Катоблеп

Материал из StudioSyndrome
Перейти к навигации Перейти к поиску
Животные

Олень или горный бык извлекает змею из расщелины и съедает ее. Вариацией этой темы в византийской литературе является легенда о мифическом быке катоблепе, питающемся ядовитыми кореньями, что равнозначно поеданию змей. Мануил Фил из Эфеса (1275—1345) в поэме «О свойствах животных» так характеризует катоблепа:

Зверь кормится корнями ядовитыми, Которых больше ни одно животное В рот не возьмет, а коль возьмет — отравится. Избычившись и в землю взор уставивши, Он распускает гриву и вздымает шерсть, Как будто вепрь, свирепо ощетинившись. И если рот его приоткрывается, Из недр гортани мерзостный исходит дух, Отравного зловония исполненный. Тот, на кого повеет дуновением, Лишится языка незамедлительно И навзничь в корчах яростных повергнется"[1].

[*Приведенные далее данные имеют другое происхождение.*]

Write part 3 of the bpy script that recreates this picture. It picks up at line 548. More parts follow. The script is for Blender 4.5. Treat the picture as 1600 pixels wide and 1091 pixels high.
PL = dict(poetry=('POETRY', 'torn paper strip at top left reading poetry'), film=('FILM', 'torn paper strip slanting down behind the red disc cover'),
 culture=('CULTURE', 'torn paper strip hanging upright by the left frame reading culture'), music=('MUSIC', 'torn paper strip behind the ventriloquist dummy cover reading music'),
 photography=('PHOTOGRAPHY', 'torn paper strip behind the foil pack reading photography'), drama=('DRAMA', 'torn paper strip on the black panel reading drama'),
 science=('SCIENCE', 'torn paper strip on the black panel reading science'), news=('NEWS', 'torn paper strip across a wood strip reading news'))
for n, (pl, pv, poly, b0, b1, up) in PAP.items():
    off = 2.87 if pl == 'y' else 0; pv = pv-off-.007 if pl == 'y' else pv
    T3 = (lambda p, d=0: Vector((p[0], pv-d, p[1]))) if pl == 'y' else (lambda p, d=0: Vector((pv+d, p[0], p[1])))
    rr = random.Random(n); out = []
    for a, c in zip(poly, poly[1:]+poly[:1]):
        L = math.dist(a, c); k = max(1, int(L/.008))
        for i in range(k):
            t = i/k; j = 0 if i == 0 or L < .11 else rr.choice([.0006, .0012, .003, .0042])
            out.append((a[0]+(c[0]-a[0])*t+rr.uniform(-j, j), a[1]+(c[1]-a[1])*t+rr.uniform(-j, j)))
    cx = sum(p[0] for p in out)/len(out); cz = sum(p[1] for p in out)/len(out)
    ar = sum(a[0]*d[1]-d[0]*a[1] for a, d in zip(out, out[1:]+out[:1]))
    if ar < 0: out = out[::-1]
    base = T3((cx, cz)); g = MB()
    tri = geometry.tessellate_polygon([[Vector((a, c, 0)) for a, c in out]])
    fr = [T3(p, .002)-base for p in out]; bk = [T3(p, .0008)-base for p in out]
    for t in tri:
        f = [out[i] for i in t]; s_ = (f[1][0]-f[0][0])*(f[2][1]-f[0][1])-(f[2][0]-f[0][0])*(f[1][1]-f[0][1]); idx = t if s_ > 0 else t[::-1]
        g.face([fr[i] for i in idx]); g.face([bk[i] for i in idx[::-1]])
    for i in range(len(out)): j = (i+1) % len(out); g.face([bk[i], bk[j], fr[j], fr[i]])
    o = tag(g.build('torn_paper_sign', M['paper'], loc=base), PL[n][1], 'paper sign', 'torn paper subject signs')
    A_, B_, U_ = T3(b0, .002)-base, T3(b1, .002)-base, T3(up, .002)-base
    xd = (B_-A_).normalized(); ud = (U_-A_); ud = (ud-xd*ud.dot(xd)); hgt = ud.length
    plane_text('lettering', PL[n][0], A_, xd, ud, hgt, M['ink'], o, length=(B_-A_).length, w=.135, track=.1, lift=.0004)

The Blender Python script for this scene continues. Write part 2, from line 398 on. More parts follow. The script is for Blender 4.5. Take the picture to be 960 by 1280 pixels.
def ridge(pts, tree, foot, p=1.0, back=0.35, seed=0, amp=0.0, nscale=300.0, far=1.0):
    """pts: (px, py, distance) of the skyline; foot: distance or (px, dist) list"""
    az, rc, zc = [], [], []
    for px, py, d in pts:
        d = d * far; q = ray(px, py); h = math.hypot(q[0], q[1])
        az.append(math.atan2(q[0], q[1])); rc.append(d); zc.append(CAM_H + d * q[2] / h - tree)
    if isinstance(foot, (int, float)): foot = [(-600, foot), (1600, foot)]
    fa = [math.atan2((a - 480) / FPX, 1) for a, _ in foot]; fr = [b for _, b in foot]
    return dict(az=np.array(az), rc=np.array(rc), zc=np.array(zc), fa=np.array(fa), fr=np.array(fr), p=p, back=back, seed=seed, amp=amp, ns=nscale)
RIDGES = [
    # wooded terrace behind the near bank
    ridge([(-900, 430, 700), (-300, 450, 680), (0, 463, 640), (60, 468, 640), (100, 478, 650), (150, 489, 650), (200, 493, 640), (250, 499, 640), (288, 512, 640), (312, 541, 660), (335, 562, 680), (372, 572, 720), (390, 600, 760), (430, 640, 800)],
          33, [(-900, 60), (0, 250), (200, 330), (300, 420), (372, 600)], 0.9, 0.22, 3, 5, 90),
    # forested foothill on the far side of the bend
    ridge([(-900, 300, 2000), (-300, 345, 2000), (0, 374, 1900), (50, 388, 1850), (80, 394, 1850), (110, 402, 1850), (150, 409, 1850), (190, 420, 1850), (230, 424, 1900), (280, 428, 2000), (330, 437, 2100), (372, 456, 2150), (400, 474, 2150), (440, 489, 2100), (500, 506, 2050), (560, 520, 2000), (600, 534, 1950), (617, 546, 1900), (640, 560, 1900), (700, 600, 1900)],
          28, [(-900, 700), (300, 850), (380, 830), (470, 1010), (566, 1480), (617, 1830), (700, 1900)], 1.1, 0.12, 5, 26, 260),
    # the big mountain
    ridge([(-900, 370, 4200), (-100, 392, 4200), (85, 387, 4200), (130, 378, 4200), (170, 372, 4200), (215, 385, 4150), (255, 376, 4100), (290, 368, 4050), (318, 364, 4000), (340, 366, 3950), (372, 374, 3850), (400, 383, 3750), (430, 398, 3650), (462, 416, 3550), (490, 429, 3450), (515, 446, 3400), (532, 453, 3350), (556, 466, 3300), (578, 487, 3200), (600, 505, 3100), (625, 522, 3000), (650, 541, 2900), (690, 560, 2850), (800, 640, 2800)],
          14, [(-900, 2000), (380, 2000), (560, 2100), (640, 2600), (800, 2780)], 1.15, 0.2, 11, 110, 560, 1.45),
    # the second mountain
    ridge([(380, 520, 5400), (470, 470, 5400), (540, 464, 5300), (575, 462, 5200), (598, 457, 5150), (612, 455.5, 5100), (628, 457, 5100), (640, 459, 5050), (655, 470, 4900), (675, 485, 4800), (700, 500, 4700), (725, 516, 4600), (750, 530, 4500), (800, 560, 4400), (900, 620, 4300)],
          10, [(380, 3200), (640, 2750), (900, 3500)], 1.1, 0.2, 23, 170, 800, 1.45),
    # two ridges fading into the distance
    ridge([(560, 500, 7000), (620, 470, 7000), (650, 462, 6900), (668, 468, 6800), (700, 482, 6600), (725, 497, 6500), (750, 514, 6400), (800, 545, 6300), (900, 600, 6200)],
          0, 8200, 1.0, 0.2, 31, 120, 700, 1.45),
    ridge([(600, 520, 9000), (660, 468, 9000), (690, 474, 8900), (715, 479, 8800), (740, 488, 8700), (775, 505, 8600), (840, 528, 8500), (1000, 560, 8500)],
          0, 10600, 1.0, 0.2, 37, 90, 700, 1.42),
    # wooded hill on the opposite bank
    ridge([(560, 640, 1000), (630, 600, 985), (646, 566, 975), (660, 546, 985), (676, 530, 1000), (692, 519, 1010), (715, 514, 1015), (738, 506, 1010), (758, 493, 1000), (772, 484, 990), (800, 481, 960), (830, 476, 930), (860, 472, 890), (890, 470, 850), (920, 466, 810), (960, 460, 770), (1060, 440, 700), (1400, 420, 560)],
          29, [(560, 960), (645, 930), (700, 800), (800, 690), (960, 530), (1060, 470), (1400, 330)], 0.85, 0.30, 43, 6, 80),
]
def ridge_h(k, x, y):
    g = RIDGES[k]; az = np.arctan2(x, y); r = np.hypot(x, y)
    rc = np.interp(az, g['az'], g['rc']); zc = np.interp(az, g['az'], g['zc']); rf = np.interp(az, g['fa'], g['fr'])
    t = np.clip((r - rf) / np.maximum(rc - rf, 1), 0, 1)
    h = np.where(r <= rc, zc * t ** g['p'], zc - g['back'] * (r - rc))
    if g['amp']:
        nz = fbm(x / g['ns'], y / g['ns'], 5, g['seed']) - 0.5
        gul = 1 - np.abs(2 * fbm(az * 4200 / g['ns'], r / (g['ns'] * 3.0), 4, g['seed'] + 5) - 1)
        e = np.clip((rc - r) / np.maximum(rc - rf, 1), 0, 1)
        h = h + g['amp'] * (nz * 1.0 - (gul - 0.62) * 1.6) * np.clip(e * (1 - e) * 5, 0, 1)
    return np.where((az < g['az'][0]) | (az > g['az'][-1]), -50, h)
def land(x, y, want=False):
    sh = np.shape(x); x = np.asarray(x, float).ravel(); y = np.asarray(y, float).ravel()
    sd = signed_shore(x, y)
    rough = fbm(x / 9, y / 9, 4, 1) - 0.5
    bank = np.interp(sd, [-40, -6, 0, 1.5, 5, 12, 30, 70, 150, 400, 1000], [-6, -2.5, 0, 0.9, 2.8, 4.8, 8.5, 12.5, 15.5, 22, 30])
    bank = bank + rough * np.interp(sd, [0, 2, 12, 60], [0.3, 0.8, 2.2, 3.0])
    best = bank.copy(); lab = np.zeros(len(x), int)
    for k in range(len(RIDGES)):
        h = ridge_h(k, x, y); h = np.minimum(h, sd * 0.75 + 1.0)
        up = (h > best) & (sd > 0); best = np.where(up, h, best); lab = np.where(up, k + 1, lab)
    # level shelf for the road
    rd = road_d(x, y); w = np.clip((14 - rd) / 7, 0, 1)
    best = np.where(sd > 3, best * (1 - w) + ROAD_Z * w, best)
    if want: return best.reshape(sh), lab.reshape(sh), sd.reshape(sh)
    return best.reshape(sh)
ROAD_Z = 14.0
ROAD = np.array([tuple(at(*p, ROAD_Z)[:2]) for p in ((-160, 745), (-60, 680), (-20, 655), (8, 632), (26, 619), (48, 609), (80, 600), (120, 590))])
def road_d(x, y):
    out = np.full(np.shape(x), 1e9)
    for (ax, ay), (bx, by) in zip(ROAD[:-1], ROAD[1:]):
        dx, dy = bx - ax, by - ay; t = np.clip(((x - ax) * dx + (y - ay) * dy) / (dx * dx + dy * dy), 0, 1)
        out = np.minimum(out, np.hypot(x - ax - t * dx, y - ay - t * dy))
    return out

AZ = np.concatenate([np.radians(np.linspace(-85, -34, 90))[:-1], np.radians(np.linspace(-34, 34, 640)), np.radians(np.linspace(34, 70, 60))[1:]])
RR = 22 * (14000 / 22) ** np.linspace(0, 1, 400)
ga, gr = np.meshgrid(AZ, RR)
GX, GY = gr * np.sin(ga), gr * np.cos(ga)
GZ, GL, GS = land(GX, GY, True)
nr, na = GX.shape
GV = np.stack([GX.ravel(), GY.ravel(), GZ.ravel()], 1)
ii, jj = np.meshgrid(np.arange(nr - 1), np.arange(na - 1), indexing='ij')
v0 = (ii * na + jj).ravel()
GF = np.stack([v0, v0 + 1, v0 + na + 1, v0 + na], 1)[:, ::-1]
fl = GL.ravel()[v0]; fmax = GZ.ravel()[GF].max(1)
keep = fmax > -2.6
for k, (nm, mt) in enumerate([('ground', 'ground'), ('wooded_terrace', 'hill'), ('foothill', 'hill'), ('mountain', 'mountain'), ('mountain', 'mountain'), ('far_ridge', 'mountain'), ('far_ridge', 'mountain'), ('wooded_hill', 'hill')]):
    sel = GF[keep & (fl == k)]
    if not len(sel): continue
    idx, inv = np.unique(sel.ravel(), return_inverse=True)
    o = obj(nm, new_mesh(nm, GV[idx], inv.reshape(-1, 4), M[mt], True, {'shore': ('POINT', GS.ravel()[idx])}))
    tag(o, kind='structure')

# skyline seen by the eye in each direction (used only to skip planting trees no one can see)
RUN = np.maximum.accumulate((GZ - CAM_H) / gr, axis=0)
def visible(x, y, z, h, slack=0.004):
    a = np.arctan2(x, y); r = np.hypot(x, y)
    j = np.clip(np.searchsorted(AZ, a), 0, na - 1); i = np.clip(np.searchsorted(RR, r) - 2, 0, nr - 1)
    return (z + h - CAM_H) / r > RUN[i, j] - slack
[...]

Катоблепас — Плиний (VIII, 21) сообщает, что где-то у границ Эфиопии, близ верховья Нила, живет « дикий зверь, называемый „катоблепас“, небольшого размера, неуклюжий и медлительный во всех своих движениях, только голова у него так велика, что он с трудом ее носит и всегда ходит, опустив ее к земле, а ежели бы он так не делал, то мог бы изничтожить весь род человеческий, ибо всякий, кто глядит ему в глаза, тотчас погибает».

По- гречески «катоблепас» означает «смотрящий вниз». Французский естествоиспытатель Кювье предполагал, что образ катоблепаса возник у древних под влиянием гну (с примесью василиска и горгоны). В конце «Искушения Святого Антония» Флобер описывает его и приводит монолог:

«… (черный буйвол с головой кабана, которая волочится по земле, с тонкой шеей, длинной и дряблой, как порожняя кишка, лежит на брюхе. Его ноги закрыты длинной жесткой гривой, скрывающей так же морду). — Тучный, унылый, медлительный, я ничего не делаю, лишь наслаждаюсь, ощущая под своим брюхом теплую грязь. Голова моя так тяжела, что я не в силах ее поднять. Я лишь медленно ею ворочаю и, с трудом разжимая челюсти, языком вырываю из земли ядовитые травы, увлажненные моим дыханием. Однажды, сам того не заметив, я сожрал свои передние лапы.

Никто никогда не видел моих глаз, Антоний, вернее, те, кто видел их, умерли. Если бы я поднял свои багровые пухлые веки, — ты тотчас упал бы замертво».